--- Start of Dataset content ---

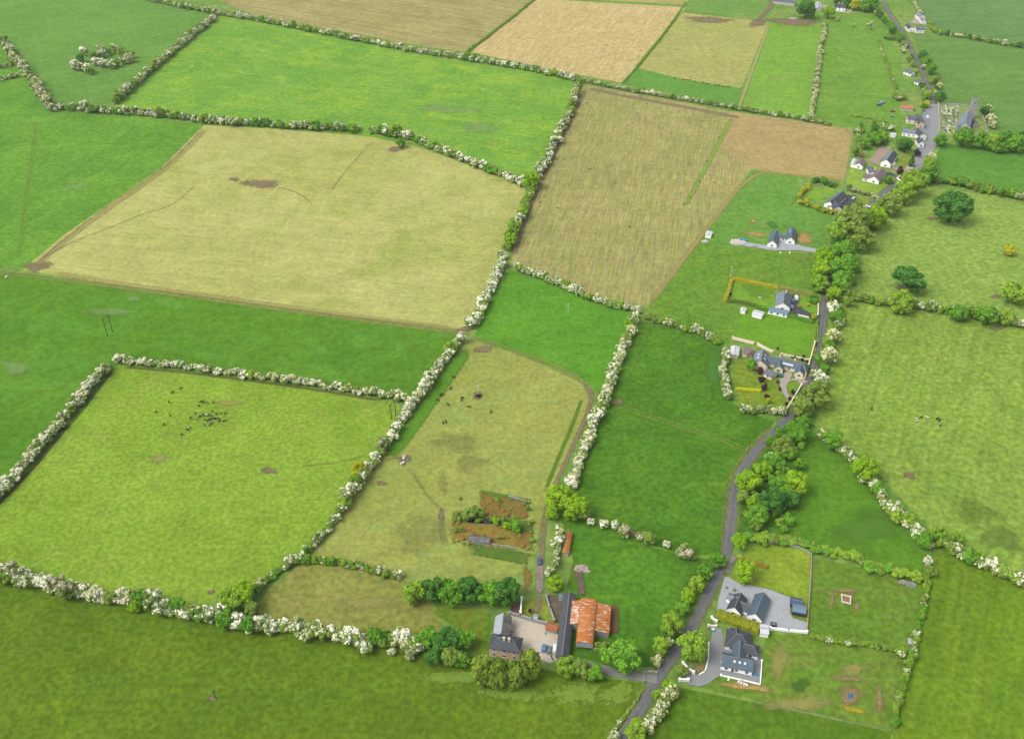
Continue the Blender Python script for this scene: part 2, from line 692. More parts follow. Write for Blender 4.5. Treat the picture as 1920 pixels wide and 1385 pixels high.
WHITE = {'white': 5, 'half': 3, 'cream': 1, 'haw': 1}
MIXED = {'white': 3, 'half': 3, 'cream': 1, 'olive': 2, 'green': 2, 'ochre': .5}
GREENY = {'white': 1, 'half': 1.5, 'olive': 3, 'green': 2.5, 'lime': 1, 'ochre': 1}
CREAM = {'cream': 4, 'half': 3, 'dusky': 2, 'haw': 2}

NAMES = {'white': 'hawthorn', 'half': 'hawthorn', 'cream': 'hawthorn', 'dusky': 'hawthorn'}
WORD = {'white': 'white flowered hawthorn', 'half': 'half green hawthorn', 'cream': 'cream flowered hawthorn', 'dusky': 'dusky flowered hawthorn',
        'haw': 'plain green bush', 'olive': 'yellowish young leaved bush', 'green': 'fresh green bush', 'lime': 'bright lime green bush', 'ochre': 'bronze leaved bush', 'dark': 'dark green bush'}

def hedge(pix, d, w, where, split=False, step=.5, hk=1.0, low=True, jit=None):
    """A hedgerow: low growth plus its bushes, one by one where the photo shows them apart."""
    pts = along(pix, d * step, d * .42, d * .18 if jit is None else jit)
    its = [(p.x, p.y, d * .5 * random.uniform(.5, 1.12), pick(w), hk * random.uniform(.8, 1.25)) for p in pts]
    if not split:
        merged_bushes('hedge', its + [(p.x, p.y, d * random.uniform(.22, .42), random.choice(['haw', 'half'] if w.get('white', 0) + w.get('cream', 0) >= 2 else ['haw', 'haw', 'olive']), random.uniform(.7, 1.1) * hk) for p in along(pix, d * .3, d * .2, d * .12)], 'flowering hedge ' + where, 'hedge')
        return
    if low:
        underlayer('hedge', pix, d * .72, d * .62, 'tangled continuous undergrowth of the hedge ' + where, cat='hedge', z=d * .35,
                   kind=['haw', 'half', 'half', 'cream', 'white'] if w.get('white', 0) + w.get('cream', 0) >= 3 else ['haw', 'haw', 'half', 'olive'])
    for x, y, R, k, h in its:
        nm = NAMES.get(k, 'hedge_bush')
        bush(Vector((x, y, 0)), R, k, WORD[k] + ' in the hedge ' + where, nm, 'bush' if nm == 'hedge_bush' else 'hawthorn', WORD[k] + ' ' + where, h)

# ================================================================== THE GROUND
def fm(*a, **k):
    return field_mat(*a, **k)

g = bpy.data.meshes.new('ground')
g.from_pydata([(-9000, -3000, 0), (9000, -3000, 0), (9000, 14000, 0), (-9000, 14000, 0)], [], [(0, 1, 2, 3)])
tag(link('ground', g, [fm('open_country', C(108, 156, 62), C(132, 170, 82), C(168, 172, 104), 0.4, 60, .5, 240, 2.0, .2)]), 'green farmland stretching away beyond the fields', None, None, 'structure')

aF2 = ang((420, 120), (1000, 205))
aF4 = ang((150, 540), (860, 615))
aF12 = ang((965, 490), (1098, 165))
aF14 = ang((890, 100), (985, 0))
aF13 = ang((480, 34), (880, 105))
aF17 = ang((1400, 195), (1455, 45))
aR = ang((1560, 690), (1610, 570))

F_GREEN1 = dict(fstr=.16)
sheet('field', [(-260, -60), (270, -10), (402, 26), (300, 112), (214, 192), (92, 204), (0, 75), (-260, 20)],
      fm('grass_far', C(106, 154, 66), C(118, 164, 74), C(130, 176, 88), ang((0, 60), (300, 20)), 5, .45, 90, 1.6, .14), 'green grass field with a ring of hawthorns, far corner')
sheet('field', [(404, 26), (660, 74), (880, 112), (1088, 152), (1030, 285), (992, 348), (900, 312), (770, 268), (560, 240), (210, 214), (215, 194), (310, 112)],
      fm('grass_lush', C(116, 170, 58), C(136, 182, 66), C(118, 172, 88), aF2, 5, .55, 80, 1.5, .15, c4=C(158, 194, 62), c4amt=.7, rows=5, rowstr=.045), 'lush bright green field between two long flowering hedges')
sheet('field', [(-260, 70), (0, 72), (95, 206), (300, 222), (384, 236), (290, 322), (45, 500), (-200, 480)],
      fm('grass_tufted', C(98, 152, 52), C(116, 170, 58), C(128, 176, 74), ang((45, 500), (380, 235)), 8, .35, 50, 1.5, .18, dots=C(156, 192, 104), dotamt=.05, dotsize=4), 'green field with pale tufts beside the big straw coloured field')
sheet('field', [(382, 235), (520, 242), (690, 256), (772, 272), (900, 316), (988, 350), (960, 455), (900, 575), (872, 618), (640, 590), (300, 546), (42, 506), (120, 440), (300, 318)],
      fm('grazed_straw', C(190, 190, 110), C(202, 200, 124), C(180, 184, 100), aF4, 4, .5, 110, 1.2, .12, c4=C(172, 182, 94), c4amt=.7, rows=2.2, rowstr=.05, hue=(.92, 1.0, .86, 1)), 'huge straw coloured grazed field in the middle of the view')
sheet('field', [(-200, 515), (42, 512), (300, 552), (640, 596), (866, 626), (800, 720), (755, 752), (480, 708), (225, 678), (150, 780), (0, 930), (-200, 1080)],
      fm('grass_deep', C(92, 142, 40), C(104, 152, 44), C(112, 158, 62), ang((0, 560), (800, 680)), 10, .3, 70, 1.4, .14, c4=C(104, 166, 60), c4amt=.5), 'deep green strip field with the twin pole, below the straw field')
sheet('field', [(222, 684), (480, 710), (752, 756), (740, 800), (640, 950), (560, 1052), (450, 1118), (330, 1142), (40, 1085), (-120, 1070), (-120, 1010), (0, 935), (150, 780)],
      fm('pasture_yellow', C(138, 174, 58), C(150, 182, 66), C(128, 168, 58), .3, 9, .3, 60, .9, .2, c4=C(160, 176, 80), c4amt=.4, hue=(1.14, 1.02, .9, 1)), 'yellow green pasture where the herd of black cattle stands')
sheet('field', [(-260, 1080), (0, 1082), (250, 1134), (560, 1188), (880, 1230), (1060, 1262), (1205, 1280), (1160, 1400), (1120, 1500), (-260, 1500)],
      fm('meadow_dark', C(100, 130, 34), C(112, 140, 38), C(92, 134, 38), .15, 12, .4, 50, 1.0, .2, dots=C(82, 118, 36), dotamt=.04, dotsize=3.5, c4=C(120, 148, 38), c4amt=.5), 'dark green meadow across the near edge of the view')
sheet('field', [(880, 642), (960, 660), (1060, 704), (1098, 722), (1108, 748), (1090, 800), (1050, 890), (1020, 960), (1000, 1040), (960, 1085), (820, 1090), (740, 1090), (640, 1075), (560, 1056), (640, 950), (750, 800), (815, 710)],
      fm('paddock', C(158, 170, 84), C(170, 178, 92), C(152, 158, 82), .5, 9, .4, 55, 1.0, .15, c4=C(156, 180, 96), c4amt=.55), 'worn olive paddock with scattered cattle and a lone pole')
sheet('field', [(560, 1060), (640, 1066), (760, 1088), (800, 1110), (830, 1185), (640, 1198), (500, 1176), (470, 1150), (500, 1110)],
      fm('paddock_low', C(148, 152, 78), C(158, 160, 84), C(142, 160, 74), .2, 9, .5, 40, 1.1, .2), 'small olive paddock above the near hedge')
sheet('field', [(955, 505), (1080, 548), (1198, 592), (1150, 690), (1130, 745), (1102, 716), (1060, 696), (890, 634), (905, 585)],
      fm('grass_strip', C(92, 154, 44), C(108, 166, 50), C(116, 172, 66), .4, 8, .3, 50, 1.2, .15), 'bright green wedge field with a small pole')
sheet('field', [(1205, 602), (1340, 636), (1366, 660), (1375, 755), (1400, 772), (1452, 790), (1420, 846), (1380, 890), (1362, 960), (1352, 1040), (1286, 1040), (1180, 1010), (1085, 960), (1072, 912), (1130, 760)],
      fm('grass_rich', C(80, 128, 38), C(94, 142, 42), C(104, 152, 56), .5, 8, .3, 42, 1.1, .2, dots=C(120, 168, 76), dotamt=.0, dotsize=2.5, c4=C(108, 148, 40), c4amt=.5), 'rich dark green field in the centre, crossed by tractor ruts')
sheet('field', [(1050, 965), (1110, 975), (1180, 1010), (1290, 1045), (1345, 1050), (1290, 1140), (1235, 1250), (1150, 1250), (1060, 1225), (1058, 1120), (1075, 1050)],
      fm('grass_barn', C(82, 132, 38), C(96, 146, 44), C(108, 156, 52), .3, 8, .3, 35, 1.0, .2, c4=C(112, 160, 48), c4amt=.4), 'green field behind the rust roofed barn')
sheet('field', [(1092, 158), (1180, 174), (1365, 208), (1600, 242), (1584, 338), (1500, 328), (1410, 318), (1320, 440), (1212, 574), (1120, 556), (956, 498), (1030, 300)],
      fm('stubble', C(166, 162, 104), C(182, 170, 116), C(158, 174, 88), aF12, 1.6, .85, 60, 1.5, .12, rows=1.2, rowstr=.16, c4=C(152, 140, 96), c4amt=.35, slen=30), 'brown striped reseeded field')
sheet('field', [(270, -60), (660, -70), (1000, -40), (992, 4), (935, 50), (876, 98), (760, 82), (480, 30)],
      fm('stubble_far', C(176, 168, 110), C(186, 174, 120), C(152, 158, 92), aF13, 6, .75, 110, 2, .1, rows=5, rowstr=.1, c4=C(158, 142, 100), c4amt=.5), 'tan ploughed field at the far edge')
sheet('field', [(1004, -2), (1286, 14), (1262, 42), (1212, 98), (1168, 156), (1000, 124), (884, 98), (940, 46)],
      fm('straw_pale', C(208, 188, 132), C(214, 194, 140), C(190, 180, 108), aF14, 2.2, .55, 60, 2, .12, rows=1.8, rowstr=.1, slen=30), 'pale straw field near the far edge')
sheet('field', [(1000, -40), (1500, -40), (1450, -2), (1290, 10), (1004, -6)],
      fm('straw_strip', C(196, 180, 120), C(176, 176, 100), C(150, 168, 84), aF13, 5, .5, 60, 2, .1), 'straw strip beyond the pale straw field')
sheet('field', [(1280, 24), (1442, 42), (1388, 168), (1290, 152), (1198, 128)],
      fm('olive_far', C(176, 180, 104), C(188, 184, 112), C(164, 176, 92), aF13, 4, .5, 60, 2, .12), 'olive grazed field with a row of cattle along its near edge')
sheet('field', [(1196, 128), (1245, 142), (1300, 152), (1392, 166), (1384, 200), (1300, 188), (1172, 160)],
      fm('green_band', C(104, 158, 66), C(116, 166, 70), None, 0, 6, .3, 60, 2, .1), 'green band below the far row of cattle')
sheet('field', [(1292, -4), (1452, -10), (1444, 36), (1360, 26), (1282, 20)],
      fm('green_far2', C(112, 160, 74), C(124, 166, 80), C(150, 170, 92), aF13, 6, .4, 60, 2, .12), 'small green field at the far edge beside the farmyard')
sheet('field', [(1444, 42), (1546, 42), (1538, 120), (1524, 222), (1392, 202)],
      fm('silage', C(128, 178, 66), C(140, 186, 70), C(118, 168, 62), aF17, 3, .6, 60, 2, .1, c4=C(150, 160, 100), c4amt=.35), 'light green field beside the cream hedge')
sheet('field', [(1552, 22), (1648, 28), (1690, 110), (1690, 190), (1690, 262), (1600, 262), (1598, 240), (1530, 224), (1542, 120)],
      fm('village_green', C(116, 160, 62), C(132, 172, 68), C(108, 160, 72), .2, 7, .4, 50, 2, .14), 'green field between the cream hedge and the village gardens')
sheet('field', [(1688, -30), (2200, -40), (2200, 110), (1920, 90), (1778, 64), (1742, 48)],
      fm('right_far', C(102, 144, 78), C(112, 152, 84), C(136, 170, 112), .2, 14, .4, 100, 2, .1), 'dull green field in the far corner')
sheet('field', [(1708, 62), (1780, 68), (1920, 92), (2200, 120), (2200, 320), (1900, 258), (1850, 224), (1772, 188), (1745, 150)],
      fm('right_mid', C(104, 146, 70), C(116, 156, 76), C(136, 172, 100), .2, 14, .35, 80, 2, .1), 'dull green field behind the church')
sheet('field', [(1765, 268), (1920, 290), (2150, 320), (2150, 400), (1920, 372), (1740, 335)],
      fm('right_strip', C(92, 148, 58), C(104, 158, 62), None, 0, 6, .3, 60, 2, .12), 'green field below the churchyard trees')
sheet('field', [(1730, 350), (1860, 366), (1920, 380), (2150, 405), (2150, 660), (1920, 606), (1760, 578), (1590, 552), (1596, 470), (1640, 400)],
      fm('oak_pasture', C(142, 176, 80), C(154, 184, 86), C(130, 170, 76), .2, 7, .35, 50, 1.4, .2), 'light green pasture with solitary dark oaks')
sheet('field', [(1586, 560), (1760, 584), (1920, 614), (2150, 660), (2150, 1200), (1920, 1094), (1760, 1010), (1620, 860), (1530, 794), (1560, 690)],
      fm('big_pasture', C(132, 168, 64), C(146, 176, 74), C(156, 182, 86), aR, 3, .6, 50, 1.2, .22, c4=C(116, 152, 64), c4amt=.5, rows=3, rowstr=.07), 'large mottled pasture beside the road')
sheet('field', [(1522, 806), (1560, 830), (1650, 935), (1740, 1045), (1728, 1078), (1560, 1030), (1400, 1000), (1400, 900), (1470, 800)],
      fm('triangle', C(92, 142, 42), C(104, 152, 46), C(116, 160, 50), .5, 7, .4, 40, 1.1, .15), 'green triangular field between two hedges')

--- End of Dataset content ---

In the data above, please extract the lines from the first one through the line with "bush(Vector((x, y, 0)), R, k, WORD[k]", exactly, and keep pictures out.

Final answer
Continue the Blender Python script for this scene: part 2, from line 692. More parts follow. Write for Blender 4.5. Treat the picture as 1920 pixels wide and 1385 pixels high.
WHITE = {'white': 5, 'half': 3, 'cream': 1, 'haw': 1}
MIXED = {'white': 3, 'half': 3, 'cream': 1, 'olive': 2, 'green': 2, 'ochre': .5}
GREENY = {'white': 1, 'half': 1.5, 'olive': 3, 'green': 2.5, 'lime': 1, 'ochre': 1}
CREAM = {'cream': 4, 'half': 3, 'dusky': 2, 'haw': 2}

NAMES = {'white': 'hawthorn', 'half': 'hawthorn', 'cream': 'hawthorn', 'dusky': 'hawthorn'}
WORD = {'white': 'white flowered hawthorn', 'half': 'half green hawthorn', 'cream': 'cream flowered hawthorn', 'dusky': 'dusky flowered hawthorn',
        'haw': 'plain green bush', 'olive': 'yellowish young leaved bush', 'green': 'fresh green bush', 'lime': 'bright lime green bush', 'ochre': 'bronze leaved bush', 'dark': 'dark green bush'}

def hedge(pix, d, w, where, split=False, step=.5, hk=1.0, low=True, jit=None):
    """A hedgerow: low growth plus its bushes, one by one where the photo shows them apart."""
    pts = along(pix, d * step, d * .42, d * .18 if jit is None else jit)
    its = [(p.x, p.y, d * .5 * random.uniform(.5, 1.12), pick(w), hk * random.uniform(.8, 1.25)) for p in pts]
    if not split:
        merged_bushes('hedge', its + [(p.x, p.y, d * random.uniform(.22, .42), random.choice(['haw', 'half'] if w.get('white', 0) + w.get('cream', 0) >= 2 else ['haw', 'haw', 'olive']), random.uniform(.7, 1.1) * hk) for p in along(pix, d * .3, d * .2, d * .12)], 'flowering hedge ' + where, 'hedge')
        return
    if low:
        underlayer('hedge', pix, d * .72, d * .62, 'tangled continuous undergrowth of the hedge ' + where, cat='hedge', z=d * .35,
                   kind=['haw', 'half', 'half', 'cream', 'white'] if w.get('white', 0) + w.get('cream', 0) >= 3 else ['haw', 'haw', 'half', 'olive'])
    for x, y, R, k, h in its:
        nm = NAMES.get(k, 'hedge_bush')
        bush(Vector((x, y, 0)), R, k, WORD[k] + ' in the hedge ' + where, nm, 'bush' if nm == 'hedge_bush' else 'hawthorn', WORD[k] + ' ' + where, h)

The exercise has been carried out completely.